— BEGIN —
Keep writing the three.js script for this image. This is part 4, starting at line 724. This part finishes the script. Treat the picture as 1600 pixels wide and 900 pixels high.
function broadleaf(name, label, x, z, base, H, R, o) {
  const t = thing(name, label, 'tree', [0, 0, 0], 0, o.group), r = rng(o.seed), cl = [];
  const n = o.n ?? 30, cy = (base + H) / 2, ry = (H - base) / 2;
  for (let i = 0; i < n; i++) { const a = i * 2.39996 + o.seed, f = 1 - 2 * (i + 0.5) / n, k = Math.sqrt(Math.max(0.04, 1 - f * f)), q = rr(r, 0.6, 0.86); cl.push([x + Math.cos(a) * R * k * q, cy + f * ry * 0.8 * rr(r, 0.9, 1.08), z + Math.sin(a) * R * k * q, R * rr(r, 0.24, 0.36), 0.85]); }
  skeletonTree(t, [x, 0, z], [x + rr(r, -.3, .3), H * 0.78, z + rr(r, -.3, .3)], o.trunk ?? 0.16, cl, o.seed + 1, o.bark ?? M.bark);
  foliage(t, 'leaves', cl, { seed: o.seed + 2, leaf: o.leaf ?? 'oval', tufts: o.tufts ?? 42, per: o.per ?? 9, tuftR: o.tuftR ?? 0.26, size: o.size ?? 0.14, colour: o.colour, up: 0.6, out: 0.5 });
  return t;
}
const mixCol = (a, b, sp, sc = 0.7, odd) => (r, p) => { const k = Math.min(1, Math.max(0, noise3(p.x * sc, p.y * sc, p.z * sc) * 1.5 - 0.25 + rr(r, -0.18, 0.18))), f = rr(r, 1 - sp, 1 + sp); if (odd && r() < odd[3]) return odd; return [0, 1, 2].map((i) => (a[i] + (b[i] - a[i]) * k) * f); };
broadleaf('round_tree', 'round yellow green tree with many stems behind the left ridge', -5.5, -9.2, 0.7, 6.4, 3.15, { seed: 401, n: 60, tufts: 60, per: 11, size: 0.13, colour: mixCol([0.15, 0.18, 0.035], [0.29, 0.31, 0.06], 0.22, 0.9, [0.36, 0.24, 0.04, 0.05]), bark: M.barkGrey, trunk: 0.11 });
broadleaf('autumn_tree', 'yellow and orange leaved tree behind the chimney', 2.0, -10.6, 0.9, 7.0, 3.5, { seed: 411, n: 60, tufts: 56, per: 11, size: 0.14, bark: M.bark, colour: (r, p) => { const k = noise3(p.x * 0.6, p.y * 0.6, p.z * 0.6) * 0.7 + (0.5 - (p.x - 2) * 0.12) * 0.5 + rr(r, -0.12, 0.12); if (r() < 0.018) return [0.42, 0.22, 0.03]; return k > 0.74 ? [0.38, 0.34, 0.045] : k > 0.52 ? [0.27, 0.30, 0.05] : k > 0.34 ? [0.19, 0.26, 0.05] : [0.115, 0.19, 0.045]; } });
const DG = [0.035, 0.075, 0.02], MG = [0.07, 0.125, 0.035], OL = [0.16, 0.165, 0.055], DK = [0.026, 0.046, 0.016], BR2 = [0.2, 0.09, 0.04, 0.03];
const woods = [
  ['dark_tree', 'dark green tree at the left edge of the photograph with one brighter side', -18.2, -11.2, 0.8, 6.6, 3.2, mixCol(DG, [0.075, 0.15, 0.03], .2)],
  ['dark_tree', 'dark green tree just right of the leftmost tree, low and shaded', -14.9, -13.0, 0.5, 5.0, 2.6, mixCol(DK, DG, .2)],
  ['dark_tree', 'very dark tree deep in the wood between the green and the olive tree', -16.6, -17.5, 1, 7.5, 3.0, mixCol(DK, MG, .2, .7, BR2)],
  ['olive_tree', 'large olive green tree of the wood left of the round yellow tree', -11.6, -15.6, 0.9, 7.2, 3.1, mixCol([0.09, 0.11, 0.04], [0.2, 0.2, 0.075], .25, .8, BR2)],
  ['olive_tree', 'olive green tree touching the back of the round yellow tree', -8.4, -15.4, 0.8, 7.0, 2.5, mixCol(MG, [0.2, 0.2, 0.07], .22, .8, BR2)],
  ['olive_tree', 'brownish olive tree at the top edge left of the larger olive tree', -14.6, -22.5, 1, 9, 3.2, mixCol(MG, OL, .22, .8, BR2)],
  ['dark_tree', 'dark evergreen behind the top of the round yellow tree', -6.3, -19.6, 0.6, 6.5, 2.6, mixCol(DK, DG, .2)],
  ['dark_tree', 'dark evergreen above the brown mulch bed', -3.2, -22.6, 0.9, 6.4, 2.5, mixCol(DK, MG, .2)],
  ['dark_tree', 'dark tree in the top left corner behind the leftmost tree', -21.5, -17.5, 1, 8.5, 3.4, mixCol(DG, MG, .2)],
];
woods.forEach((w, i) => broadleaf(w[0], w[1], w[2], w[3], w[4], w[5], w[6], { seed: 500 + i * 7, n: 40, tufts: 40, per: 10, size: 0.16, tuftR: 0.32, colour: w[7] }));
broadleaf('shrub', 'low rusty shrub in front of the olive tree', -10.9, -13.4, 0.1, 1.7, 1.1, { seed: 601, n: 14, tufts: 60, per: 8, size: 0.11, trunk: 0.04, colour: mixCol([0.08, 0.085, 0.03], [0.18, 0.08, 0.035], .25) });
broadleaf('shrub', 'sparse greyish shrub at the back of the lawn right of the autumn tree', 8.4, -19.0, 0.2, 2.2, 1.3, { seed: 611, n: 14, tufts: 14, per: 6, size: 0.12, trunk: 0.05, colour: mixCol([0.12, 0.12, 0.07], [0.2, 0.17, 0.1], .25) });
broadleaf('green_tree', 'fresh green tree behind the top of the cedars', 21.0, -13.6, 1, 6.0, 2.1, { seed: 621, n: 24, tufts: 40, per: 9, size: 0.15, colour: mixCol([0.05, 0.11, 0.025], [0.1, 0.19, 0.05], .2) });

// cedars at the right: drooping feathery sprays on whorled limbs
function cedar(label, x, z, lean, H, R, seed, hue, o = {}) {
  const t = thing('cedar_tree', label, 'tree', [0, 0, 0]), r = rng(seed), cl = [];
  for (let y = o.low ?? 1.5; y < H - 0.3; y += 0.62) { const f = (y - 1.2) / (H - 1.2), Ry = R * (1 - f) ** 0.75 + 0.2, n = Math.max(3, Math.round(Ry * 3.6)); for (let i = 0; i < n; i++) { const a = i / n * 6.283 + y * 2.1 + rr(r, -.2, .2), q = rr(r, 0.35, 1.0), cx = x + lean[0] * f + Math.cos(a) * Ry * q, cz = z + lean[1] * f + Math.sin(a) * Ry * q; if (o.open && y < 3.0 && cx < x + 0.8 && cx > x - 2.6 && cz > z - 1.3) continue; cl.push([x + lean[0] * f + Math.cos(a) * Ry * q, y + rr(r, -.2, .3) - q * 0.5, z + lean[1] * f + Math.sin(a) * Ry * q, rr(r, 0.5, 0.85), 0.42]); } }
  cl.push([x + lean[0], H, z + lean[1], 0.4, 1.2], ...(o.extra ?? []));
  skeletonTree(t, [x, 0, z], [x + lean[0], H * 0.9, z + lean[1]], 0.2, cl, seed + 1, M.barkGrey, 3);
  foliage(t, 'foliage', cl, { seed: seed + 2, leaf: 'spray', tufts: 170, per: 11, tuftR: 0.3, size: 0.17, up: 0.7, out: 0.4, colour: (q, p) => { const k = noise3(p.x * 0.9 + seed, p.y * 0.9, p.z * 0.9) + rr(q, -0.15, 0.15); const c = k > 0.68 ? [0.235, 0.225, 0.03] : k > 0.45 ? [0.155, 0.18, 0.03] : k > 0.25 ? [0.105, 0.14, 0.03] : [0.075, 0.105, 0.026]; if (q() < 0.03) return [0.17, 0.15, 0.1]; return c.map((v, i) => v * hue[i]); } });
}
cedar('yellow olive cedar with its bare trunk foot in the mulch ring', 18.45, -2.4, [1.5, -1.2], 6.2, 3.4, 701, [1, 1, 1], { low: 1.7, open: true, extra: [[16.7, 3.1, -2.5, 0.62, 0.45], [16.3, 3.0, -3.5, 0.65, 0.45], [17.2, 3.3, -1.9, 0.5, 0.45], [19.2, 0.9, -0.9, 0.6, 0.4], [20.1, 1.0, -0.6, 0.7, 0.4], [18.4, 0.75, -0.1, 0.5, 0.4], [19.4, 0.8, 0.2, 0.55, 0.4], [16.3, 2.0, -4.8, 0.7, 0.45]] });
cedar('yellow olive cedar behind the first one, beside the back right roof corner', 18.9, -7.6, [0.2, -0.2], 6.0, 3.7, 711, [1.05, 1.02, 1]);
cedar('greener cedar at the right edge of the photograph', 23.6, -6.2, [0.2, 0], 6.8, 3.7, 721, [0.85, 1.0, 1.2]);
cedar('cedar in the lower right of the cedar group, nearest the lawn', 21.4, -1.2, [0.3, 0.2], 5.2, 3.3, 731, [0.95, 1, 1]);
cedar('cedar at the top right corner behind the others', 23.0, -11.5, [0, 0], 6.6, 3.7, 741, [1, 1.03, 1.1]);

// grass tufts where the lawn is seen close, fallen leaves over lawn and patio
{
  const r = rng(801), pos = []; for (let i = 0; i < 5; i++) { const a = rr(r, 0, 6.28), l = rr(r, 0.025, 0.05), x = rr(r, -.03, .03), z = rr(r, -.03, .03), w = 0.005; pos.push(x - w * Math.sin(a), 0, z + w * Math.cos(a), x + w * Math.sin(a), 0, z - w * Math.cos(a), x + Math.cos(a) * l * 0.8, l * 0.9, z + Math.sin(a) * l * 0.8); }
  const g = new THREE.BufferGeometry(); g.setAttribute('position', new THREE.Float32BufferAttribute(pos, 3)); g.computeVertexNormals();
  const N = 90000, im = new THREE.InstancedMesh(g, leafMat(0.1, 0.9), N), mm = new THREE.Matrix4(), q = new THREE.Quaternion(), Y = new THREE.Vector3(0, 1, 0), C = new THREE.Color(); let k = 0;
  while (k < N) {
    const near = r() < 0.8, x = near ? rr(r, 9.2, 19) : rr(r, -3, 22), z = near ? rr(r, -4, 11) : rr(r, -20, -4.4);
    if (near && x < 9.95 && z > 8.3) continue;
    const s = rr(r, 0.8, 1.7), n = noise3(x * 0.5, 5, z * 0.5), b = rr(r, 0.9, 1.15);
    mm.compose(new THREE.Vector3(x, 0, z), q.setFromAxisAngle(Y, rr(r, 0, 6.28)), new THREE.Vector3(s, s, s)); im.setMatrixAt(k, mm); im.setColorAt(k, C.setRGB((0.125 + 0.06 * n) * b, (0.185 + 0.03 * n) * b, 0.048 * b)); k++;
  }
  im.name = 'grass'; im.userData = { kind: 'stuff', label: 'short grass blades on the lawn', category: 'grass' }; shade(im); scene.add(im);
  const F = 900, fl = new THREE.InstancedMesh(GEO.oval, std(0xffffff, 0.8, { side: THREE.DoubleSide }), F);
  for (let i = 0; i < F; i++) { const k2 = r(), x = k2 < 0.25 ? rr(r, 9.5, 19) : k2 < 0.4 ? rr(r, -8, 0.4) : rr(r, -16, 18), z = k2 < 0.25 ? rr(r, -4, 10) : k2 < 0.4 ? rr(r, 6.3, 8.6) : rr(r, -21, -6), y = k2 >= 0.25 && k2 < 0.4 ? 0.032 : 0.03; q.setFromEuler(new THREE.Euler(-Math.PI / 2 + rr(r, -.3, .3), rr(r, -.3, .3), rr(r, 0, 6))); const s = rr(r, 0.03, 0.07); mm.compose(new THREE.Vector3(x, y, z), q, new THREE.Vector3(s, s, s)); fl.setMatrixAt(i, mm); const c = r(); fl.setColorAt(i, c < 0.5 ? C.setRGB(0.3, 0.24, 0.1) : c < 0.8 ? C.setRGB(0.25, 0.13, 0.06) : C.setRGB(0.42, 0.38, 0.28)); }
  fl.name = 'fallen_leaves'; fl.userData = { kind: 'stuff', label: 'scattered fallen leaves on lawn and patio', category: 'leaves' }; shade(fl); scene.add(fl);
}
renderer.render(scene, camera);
— END —
§ **EXERCISE**: Both the line with "['olive_tree', 'brownish olive" and the line with "['dark_tree', 'dark evergreen above" belong in the answer; write them out exactly, with every line between.

§ **OUTPUT FOR THIS EXERCISE**:
  ['olive_tree', 'brownish olive tree at the top edge left of the larger olive tree', -14.6, -22.5, 1, 9, 3.2, mixCol(MG, OL, .22, .8, BR2)],
  ['dark_tree', 'dark evergreen behind the top of the round yellow tree', -6.3, -19.6, 0.6, 6.5, 2.6, mixCol(DK, DG, .2)],
  ['dark_tree', 'dark evergreen above the brown mulch bed', -3.2, -22.6, 0.9, 6.4, 2.5, mixCol(DK, MG, .2)],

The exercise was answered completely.